Pobreza, que se manifesta no deixar para trás tudo aquilo, por pequeno que seja, que é impedimento ao estar com Deus e em Deus, a começar no abdicar de si mesma para acolher a vontade de Deus, que se manifesta na pessoa da madre. Pobreza que é verdadeiro morrer para si mesma, para ser só de Deus.
Comunidade na qual caminhe com as demais irmãs no sentido da santidade. Porque ninguém se santifica sozinho, mas em comunhão, em igreja.

Que pedem senão aquilo que pediram e a que se comprometeram, elas e cada um de nós, no batismo. Nele, por pura misericórdia divina, recebemos a graça do perdão do pecado original. Nele nos comprometemos, recusando o príncipe do mundo e as suas seduções, a uma aceitação e entrega total a Deus, fazendo-nos verdadeiramente pobres para nos enchermos só de Deus. Nele somos acolhidos e nos integramos numa comunidade, a comunidade dos filhos de Deus, a Igreja, para nela caminharmos e nos santificarmos.

Vivemos esta consagração com diferente intensidade, cada um a seu modo e segundo o chamamento que sente de Deus. Não estranhemos no entanto que mulheres e homens, escolhidos e chamados por Deus, a Ele se consagrem totalmente, retirando-se do mundo não como fuga, mas para uma maior e mais sublime entrega de si, buscando a glória de Deus e oferecendo-se pela santificação daqueles que no mundo continuam a buscar caminhos de santificação.

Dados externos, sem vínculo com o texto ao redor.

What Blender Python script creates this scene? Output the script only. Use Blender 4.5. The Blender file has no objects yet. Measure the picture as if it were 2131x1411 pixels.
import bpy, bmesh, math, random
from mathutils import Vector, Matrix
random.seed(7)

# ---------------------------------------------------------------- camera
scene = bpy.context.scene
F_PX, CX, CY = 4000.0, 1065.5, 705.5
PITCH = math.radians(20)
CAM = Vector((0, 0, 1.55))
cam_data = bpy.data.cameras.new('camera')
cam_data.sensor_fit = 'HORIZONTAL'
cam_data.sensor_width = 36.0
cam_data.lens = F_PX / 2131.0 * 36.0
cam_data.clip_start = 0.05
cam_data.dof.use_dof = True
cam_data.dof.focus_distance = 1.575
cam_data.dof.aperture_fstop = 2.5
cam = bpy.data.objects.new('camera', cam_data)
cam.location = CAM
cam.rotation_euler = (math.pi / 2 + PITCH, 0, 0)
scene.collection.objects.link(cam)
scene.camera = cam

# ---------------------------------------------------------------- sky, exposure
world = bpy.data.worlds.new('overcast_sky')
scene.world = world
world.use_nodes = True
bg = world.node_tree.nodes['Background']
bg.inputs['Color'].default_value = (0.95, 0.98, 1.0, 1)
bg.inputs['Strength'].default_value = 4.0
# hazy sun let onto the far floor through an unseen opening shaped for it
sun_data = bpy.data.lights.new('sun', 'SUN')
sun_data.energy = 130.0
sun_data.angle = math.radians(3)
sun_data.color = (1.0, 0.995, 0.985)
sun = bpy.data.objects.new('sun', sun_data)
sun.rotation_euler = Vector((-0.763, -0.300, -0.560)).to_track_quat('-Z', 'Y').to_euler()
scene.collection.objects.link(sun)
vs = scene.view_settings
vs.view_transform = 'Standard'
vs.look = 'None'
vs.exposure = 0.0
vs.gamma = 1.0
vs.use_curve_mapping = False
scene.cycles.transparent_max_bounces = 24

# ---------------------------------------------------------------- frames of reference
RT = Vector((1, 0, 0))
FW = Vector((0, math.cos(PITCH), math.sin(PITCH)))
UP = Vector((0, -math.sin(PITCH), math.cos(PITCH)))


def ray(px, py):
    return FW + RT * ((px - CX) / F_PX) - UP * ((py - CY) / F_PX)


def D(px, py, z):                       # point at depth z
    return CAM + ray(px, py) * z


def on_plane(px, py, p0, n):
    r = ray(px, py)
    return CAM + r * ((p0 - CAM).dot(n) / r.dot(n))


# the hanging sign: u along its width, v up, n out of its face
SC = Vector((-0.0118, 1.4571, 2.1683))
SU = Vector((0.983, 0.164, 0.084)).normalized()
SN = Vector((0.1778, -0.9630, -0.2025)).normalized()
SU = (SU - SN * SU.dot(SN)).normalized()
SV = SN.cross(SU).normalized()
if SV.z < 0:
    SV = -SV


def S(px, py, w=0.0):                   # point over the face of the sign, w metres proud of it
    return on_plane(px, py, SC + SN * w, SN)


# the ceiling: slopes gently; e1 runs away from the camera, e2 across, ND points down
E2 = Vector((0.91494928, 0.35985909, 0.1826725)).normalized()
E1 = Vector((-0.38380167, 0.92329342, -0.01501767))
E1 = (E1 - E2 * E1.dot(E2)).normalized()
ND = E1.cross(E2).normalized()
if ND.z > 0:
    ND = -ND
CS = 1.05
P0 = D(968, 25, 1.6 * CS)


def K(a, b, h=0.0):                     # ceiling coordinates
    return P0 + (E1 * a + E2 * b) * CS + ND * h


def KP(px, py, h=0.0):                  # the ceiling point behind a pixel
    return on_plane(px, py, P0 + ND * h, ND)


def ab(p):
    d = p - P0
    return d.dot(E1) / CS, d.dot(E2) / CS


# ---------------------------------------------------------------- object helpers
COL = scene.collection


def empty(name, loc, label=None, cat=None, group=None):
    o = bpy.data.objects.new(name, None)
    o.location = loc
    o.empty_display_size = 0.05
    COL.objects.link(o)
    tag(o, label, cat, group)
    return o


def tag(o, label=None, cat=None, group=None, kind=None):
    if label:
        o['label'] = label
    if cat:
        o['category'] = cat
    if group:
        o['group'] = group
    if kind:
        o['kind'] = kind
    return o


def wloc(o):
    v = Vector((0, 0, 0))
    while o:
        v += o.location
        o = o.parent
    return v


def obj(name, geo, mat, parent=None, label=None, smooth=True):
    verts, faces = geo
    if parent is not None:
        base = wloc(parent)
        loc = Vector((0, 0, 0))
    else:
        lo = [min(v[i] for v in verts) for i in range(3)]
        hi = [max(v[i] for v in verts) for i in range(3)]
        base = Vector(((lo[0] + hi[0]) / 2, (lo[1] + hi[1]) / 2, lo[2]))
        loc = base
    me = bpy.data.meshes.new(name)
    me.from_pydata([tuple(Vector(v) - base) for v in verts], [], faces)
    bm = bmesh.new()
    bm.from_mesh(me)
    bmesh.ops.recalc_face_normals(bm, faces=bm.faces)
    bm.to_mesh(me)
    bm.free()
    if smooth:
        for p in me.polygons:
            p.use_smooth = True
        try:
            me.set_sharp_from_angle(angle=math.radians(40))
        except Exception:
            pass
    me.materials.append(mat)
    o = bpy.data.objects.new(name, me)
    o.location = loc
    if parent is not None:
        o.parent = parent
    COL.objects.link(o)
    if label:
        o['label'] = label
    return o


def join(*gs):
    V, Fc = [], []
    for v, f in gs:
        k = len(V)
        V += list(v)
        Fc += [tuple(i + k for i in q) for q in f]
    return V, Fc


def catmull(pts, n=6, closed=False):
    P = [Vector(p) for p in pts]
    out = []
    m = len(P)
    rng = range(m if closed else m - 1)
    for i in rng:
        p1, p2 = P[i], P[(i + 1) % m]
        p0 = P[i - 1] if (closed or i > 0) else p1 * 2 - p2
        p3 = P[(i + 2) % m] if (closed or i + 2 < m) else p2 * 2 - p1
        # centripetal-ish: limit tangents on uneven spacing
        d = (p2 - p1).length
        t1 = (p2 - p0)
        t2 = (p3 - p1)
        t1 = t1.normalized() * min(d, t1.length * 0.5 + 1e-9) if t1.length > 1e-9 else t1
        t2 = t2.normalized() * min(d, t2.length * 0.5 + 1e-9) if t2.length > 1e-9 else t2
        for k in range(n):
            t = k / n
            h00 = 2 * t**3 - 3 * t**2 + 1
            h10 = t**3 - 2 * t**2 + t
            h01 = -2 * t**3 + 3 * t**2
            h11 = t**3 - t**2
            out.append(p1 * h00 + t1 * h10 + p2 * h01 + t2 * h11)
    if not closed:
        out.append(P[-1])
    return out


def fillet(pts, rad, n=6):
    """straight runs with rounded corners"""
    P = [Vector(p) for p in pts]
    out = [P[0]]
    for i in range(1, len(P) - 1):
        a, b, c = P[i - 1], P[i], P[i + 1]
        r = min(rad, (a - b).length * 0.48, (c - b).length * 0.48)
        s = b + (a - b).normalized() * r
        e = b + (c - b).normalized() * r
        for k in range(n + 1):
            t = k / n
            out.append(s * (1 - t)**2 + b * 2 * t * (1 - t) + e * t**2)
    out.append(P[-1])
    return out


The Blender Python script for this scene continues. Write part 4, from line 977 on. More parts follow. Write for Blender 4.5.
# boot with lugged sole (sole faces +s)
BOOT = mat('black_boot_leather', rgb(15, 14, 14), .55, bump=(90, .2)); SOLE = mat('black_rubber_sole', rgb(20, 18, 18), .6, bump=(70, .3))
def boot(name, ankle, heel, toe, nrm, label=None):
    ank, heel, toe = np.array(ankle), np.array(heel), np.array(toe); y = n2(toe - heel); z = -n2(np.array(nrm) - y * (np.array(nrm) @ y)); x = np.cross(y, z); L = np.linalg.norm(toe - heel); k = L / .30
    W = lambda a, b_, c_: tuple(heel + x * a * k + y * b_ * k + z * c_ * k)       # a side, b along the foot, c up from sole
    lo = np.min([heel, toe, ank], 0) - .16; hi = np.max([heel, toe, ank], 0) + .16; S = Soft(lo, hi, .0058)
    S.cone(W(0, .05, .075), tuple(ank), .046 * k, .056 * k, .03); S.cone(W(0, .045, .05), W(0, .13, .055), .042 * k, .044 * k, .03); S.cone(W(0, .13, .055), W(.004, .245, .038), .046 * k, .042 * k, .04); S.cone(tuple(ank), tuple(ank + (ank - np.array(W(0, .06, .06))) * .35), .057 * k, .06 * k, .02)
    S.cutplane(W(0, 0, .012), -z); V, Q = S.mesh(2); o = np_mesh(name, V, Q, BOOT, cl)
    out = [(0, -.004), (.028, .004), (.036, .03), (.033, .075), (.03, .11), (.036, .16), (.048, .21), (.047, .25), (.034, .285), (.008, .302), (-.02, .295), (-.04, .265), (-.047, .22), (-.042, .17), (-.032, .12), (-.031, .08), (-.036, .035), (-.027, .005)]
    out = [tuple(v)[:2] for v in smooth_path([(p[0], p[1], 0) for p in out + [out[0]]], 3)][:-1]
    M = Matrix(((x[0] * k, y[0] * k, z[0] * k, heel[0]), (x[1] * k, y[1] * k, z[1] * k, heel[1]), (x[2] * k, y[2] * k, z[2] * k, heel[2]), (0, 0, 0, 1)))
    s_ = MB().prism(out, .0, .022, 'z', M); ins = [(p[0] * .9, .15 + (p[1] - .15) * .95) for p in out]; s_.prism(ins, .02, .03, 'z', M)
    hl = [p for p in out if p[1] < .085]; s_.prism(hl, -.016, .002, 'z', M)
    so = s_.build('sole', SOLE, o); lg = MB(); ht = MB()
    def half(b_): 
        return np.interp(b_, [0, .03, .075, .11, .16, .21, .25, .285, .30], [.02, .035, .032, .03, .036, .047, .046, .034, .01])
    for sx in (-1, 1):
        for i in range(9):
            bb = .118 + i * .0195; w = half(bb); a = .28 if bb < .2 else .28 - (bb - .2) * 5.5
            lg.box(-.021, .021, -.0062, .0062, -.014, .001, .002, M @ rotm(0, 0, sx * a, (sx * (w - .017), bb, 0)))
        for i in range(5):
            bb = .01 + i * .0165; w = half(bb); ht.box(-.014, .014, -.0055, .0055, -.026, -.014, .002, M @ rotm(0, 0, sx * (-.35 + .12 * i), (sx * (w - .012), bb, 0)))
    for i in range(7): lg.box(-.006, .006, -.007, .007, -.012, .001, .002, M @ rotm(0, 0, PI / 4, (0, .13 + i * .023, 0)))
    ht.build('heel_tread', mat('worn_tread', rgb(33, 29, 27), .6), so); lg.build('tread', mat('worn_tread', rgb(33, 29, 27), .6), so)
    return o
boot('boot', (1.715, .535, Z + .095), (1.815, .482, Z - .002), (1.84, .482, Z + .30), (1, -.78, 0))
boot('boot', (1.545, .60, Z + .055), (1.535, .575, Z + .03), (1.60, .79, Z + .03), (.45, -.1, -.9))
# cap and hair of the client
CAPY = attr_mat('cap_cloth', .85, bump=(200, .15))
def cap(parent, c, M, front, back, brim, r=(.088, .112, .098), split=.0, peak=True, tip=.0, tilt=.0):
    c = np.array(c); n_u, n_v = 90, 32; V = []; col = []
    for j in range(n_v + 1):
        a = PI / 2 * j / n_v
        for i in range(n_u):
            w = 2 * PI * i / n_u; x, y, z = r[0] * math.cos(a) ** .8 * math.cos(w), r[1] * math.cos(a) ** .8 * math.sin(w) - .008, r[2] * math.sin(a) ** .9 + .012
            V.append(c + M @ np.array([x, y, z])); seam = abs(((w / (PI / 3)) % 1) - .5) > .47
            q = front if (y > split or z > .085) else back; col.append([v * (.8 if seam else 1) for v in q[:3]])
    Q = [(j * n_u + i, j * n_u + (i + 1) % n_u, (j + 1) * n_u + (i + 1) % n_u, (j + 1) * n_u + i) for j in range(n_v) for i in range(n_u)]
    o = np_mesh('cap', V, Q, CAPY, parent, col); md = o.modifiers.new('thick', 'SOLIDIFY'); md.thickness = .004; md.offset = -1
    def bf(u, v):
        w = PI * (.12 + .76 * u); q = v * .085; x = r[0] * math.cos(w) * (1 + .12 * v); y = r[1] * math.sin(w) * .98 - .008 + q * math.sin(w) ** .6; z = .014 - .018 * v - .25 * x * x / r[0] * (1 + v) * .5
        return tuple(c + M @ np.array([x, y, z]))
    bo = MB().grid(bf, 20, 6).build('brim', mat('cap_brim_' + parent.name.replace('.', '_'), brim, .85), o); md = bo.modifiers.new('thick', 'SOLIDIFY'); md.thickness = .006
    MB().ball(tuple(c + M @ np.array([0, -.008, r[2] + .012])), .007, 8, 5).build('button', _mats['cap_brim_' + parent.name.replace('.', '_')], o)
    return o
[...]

Não, não olhemos a imagem assim como nos parece, mas como ela é... a entrega à clausura não é fechar-se mas abrir-se a Deus e ao mundo pela entrega pessoal. E não é verdade que quem vive em clausura não pode sair, nós é que não podemos entrar, porque não entendemos, porque o mundano não entende. Quem está, está porque assim o escolheu, e é, geralmente, de "invejar" sua felicidade.